SEO and B2B demand generation
SEO plays an important role in demand generation because many B2B buyers start their research in search engines. When your company creates visibility on relevant searches, it becomes easier to attract the right decision makers early in the process.
SEO in this context is not just about product-related keywords. It's also about informational searches, problem-orientated searches and questions that the target audience asks before they are ready to buy.
If a company only optimises for high intent searches, it misses out on a large part of the market that is still in the consideration phase. Therefore, SEO content should also cover topics that create demand and build authority.
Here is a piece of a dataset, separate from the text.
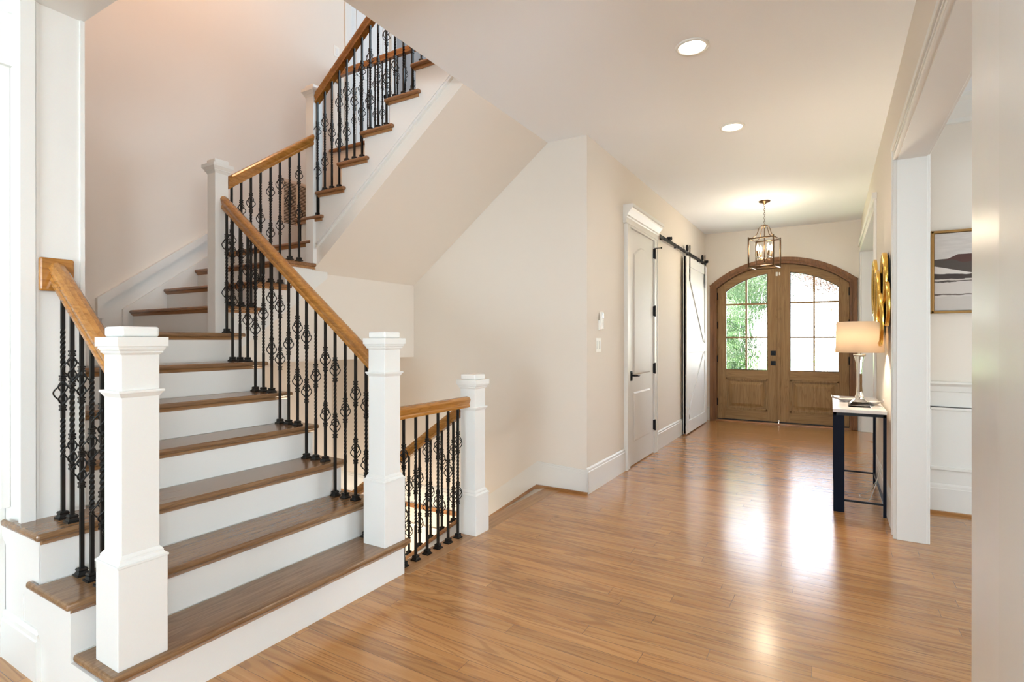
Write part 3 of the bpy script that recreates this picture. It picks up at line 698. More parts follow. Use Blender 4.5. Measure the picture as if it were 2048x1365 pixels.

SEO benefits of demand generation
- Increased organic visibility on relevant topics
- Multiple touchpoints in the early research phase
- Stronger topical authority in niche areas
- Better alignment between content, brand and business
- More qualified visitors over time
When SEO and demand generation work together, it creates a more long-term marketing setup. This results in stable traffic, higher brand recognition and stronger positioning in the market.
How to measure the effect
One of the classic challenges of B2B demand generation is measurement. The effect is not always immediately apparent and can be spread across many channels and touchpoints. However, the effort can be measured if you look at the right signals.
Instead of only focusing on last click or direct leads, you should also track visibility, engagement, branded search, website visits, account-based interest and pipeline impact.
Relevant KPIs
- Organic traffic from relevant searches
- Direct traffic and branded searches
- Time on page and engagement with content
- Participation in webinars or events
- Marketing qualified leads and sales qualified leads
- Meetings booked from selected target groups
- Pipeline and revenue influenced by marketing
The most important thing is to measure against business goals. If measurement only focuses on volume, you risk rewarding activity rather than real commercial impact.
Typical mistakes when working with demand generation
Many companies want to work with B2B demand generation, but fall into some familiar traps. One of the biggest mistakes is expecting quick results from a discipline that is long-term and relationship-building.
Another mistake is to focus too narrowly on the product. If all content is about your own features and solutions, you often lose those who are still trying to understand their problem or orientate themselves in the market.
- Too short a time horizon and impatient expectations
- Too little insight into target audience needs and language
- Lack of co-operation between marketing and sales
- Too few distribution channels for good content
- Too much emphasis on lead forms and too little value first
It takes discipline to work long-term. But when successful, it often yields more robust results than campaigns that are only built to drive quick conversions.
B2B demand generation as a strategic discipline
B2B demand generation is not just a tactical marketing exercise. It's a strategic discipline that connects brand, content, data, sales and the customer journey. When done right, it strengthens both a company's visibility and its ability to drive business over time.
For Danish B2B companies, demand generation is especially relevant in a market where buyers are well-informed and trust plays a major role. Companies that succeed in being helpful and visible early in the process are stronger when the customer is ready to choose a supplier.
If you have to answer the question “what does B2B demand generation mean?”, the answer is this: It is the work of creating interest and demand among companies long before an actual purchase takes place.
That makes it a crucial part of modern B2B marketing, SEO and long-term growth.